En juin 2021, Buhari fait un "buzz mondial en interdisant purement et simplement Twitter au Nigeria" après que la plateforme ait supprimé deux de ses tweets pour "incitation à la violence". Dans l'un d'eux, évoquant la guerre du Biafra, il menaçait les séparatistes : "Beaucoup de ceux qui se conduisent mal aujourd'hui sont trop jeunes pour avoir connu la destruction et la perte de vies qui se sont produites durant la guerre civile du Nigeria. Ceux d'entre nous (...) qui ont connu cette guerre les traiteront avec le langage qu'ils comprennent."
Cette décision suscite la critique du prix Nobel de littérature Wole Soyinka, qui exprime sa "surprise face à ce geste d'irritabilité, inconvenant pour un président élu démocratiquement", dénonçant un "spasme dictatorial" selon RFI.

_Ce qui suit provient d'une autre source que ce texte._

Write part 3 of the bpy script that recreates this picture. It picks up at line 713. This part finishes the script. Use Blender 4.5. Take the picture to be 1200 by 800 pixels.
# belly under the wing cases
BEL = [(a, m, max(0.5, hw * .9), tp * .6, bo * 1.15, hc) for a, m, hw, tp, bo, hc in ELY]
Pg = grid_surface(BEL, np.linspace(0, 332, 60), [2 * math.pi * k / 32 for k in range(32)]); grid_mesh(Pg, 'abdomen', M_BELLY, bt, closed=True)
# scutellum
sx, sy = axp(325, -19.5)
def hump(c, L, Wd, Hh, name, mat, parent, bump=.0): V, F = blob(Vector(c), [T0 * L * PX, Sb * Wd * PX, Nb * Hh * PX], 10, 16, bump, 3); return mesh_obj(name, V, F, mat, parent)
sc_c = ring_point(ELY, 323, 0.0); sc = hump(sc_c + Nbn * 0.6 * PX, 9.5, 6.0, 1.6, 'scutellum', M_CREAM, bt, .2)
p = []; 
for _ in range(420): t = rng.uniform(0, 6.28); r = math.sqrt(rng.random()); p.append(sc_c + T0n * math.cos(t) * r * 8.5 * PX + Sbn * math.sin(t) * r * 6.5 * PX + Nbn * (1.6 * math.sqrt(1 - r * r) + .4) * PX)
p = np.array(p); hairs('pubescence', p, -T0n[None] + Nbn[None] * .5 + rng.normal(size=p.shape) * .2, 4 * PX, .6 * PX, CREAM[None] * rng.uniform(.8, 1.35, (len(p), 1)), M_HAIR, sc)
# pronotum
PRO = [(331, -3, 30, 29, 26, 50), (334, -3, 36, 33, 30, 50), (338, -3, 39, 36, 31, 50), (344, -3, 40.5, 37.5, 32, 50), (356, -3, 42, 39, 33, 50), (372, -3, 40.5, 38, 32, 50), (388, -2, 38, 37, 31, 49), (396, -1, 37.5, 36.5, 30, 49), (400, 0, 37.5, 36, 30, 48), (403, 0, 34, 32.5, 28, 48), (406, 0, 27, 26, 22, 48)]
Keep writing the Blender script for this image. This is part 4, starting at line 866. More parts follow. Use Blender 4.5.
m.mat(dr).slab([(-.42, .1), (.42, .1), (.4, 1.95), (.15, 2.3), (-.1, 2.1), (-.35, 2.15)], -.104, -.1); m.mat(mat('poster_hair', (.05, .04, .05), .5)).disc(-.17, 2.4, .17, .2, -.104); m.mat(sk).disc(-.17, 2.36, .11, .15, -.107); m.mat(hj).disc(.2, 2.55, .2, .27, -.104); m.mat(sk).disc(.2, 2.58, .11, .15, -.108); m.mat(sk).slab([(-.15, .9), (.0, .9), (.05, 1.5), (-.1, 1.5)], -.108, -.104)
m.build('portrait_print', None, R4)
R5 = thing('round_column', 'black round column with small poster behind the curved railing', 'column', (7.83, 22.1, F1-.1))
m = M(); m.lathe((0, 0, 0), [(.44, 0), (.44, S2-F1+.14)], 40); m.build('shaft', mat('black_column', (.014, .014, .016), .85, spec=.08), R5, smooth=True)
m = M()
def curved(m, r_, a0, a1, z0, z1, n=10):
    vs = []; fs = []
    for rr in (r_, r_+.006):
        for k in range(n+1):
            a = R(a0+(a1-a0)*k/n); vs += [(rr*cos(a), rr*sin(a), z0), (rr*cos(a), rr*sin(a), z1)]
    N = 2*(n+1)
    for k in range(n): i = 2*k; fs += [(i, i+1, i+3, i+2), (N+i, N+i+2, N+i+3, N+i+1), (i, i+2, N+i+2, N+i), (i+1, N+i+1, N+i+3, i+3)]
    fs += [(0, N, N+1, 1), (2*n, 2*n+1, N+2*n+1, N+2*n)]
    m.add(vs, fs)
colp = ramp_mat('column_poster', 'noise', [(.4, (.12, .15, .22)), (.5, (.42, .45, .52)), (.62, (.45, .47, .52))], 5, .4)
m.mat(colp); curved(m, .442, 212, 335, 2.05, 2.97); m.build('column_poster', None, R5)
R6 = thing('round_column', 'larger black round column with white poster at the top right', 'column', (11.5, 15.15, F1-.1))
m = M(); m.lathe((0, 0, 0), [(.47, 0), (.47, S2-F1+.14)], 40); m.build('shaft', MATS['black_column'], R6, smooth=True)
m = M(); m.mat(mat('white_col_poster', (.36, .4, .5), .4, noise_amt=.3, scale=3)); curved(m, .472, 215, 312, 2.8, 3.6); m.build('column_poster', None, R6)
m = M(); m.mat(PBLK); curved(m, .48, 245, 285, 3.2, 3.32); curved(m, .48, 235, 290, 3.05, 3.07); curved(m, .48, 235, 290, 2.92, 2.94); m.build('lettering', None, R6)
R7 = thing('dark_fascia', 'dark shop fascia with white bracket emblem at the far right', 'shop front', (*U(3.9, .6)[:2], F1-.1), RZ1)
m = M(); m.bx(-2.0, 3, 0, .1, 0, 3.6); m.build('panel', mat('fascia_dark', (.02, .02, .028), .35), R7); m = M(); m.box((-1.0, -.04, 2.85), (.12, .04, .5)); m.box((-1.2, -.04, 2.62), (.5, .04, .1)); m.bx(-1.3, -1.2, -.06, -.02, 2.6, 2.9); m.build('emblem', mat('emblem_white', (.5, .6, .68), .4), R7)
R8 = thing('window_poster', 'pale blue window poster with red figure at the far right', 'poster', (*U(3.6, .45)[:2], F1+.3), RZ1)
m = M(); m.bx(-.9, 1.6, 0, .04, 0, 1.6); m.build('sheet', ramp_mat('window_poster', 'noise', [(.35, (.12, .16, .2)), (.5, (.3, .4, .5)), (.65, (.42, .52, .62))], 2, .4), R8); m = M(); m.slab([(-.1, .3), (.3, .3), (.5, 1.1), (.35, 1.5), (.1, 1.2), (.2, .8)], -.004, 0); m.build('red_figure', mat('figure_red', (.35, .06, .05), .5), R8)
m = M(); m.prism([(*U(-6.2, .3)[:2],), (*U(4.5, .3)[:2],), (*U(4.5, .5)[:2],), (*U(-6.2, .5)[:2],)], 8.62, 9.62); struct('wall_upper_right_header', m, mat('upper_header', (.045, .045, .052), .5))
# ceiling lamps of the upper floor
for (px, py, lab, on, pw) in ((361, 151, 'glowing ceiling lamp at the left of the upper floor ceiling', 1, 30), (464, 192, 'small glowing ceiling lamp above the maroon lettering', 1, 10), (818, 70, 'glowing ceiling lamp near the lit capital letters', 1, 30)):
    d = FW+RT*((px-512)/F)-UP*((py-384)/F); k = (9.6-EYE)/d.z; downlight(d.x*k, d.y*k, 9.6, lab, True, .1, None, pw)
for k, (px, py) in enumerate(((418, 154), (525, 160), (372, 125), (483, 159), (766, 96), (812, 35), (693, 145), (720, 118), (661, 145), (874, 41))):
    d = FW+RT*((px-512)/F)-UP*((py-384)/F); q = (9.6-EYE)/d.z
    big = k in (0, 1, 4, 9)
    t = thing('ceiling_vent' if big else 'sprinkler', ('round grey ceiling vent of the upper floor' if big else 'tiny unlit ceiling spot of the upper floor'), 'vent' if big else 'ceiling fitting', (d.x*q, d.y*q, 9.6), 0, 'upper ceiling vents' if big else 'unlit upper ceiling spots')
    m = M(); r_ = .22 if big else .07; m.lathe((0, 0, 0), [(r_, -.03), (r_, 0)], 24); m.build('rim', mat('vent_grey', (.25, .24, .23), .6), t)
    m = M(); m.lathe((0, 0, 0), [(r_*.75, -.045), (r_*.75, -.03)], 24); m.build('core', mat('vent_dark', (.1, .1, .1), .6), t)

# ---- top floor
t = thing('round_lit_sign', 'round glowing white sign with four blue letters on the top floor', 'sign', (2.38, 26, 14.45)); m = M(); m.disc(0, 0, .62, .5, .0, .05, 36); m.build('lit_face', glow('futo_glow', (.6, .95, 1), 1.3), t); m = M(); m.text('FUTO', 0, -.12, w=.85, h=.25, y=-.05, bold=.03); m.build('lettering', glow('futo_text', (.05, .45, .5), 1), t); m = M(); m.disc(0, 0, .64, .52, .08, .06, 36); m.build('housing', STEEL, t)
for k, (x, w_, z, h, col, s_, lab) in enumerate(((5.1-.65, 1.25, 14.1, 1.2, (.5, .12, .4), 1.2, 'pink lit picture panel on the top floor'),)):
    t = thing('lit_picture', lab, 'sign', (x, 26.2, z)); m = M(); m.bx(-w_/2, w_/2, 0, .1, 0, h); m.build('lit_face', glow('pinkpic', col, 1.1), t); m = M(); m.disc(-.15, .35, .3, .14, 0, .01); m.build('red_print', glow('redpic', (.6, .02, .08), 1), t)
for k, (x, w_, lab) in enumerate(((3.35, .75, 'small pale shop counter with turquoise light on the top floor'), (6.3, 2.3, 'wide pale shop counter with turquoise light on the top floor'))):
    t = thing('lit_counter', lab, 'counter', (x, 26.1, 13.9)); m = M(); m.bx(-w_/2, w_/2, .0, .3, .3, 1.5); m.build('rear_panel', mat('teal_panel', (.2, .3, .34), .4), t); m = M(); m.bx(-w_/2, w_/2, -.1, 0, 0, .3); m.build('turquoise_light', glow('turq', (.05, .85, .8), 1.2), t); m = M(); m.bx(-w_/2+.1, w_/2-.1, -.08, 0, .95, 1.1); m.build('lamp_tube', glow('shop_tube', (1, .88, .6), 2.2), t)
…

Muhammadu Buhari laisse un bilan mitigé. S'il a réussi à enrayer l'expansion de Boko Haram et à "empêcher de fonder un califat dans le nord du pays", il n'est pas parvenu à "venir à bout du groupe armé". Son héritage économique et social reste préoccupant, avec une "forte inflation, dépréciation du naira, chômage endémique, endettement" qui ont plongé le pays dans une pauvreté telle que "la prise d'otage contre rançon a pris les proportions d'un véritable business dans le Nord".
Comme l'analysait l'écrivain Chigozie Obioma avant le scrutin de 2019, cité par RFI, le mandat de Buhari était "voué à l'échec", dans la mesure où "le mélange de diverses traditions tribales et de valeurs occidentales mène à un système politique unique qui n'est pas la démocratie, mais peut se définir au mieux comme un chaos atténué".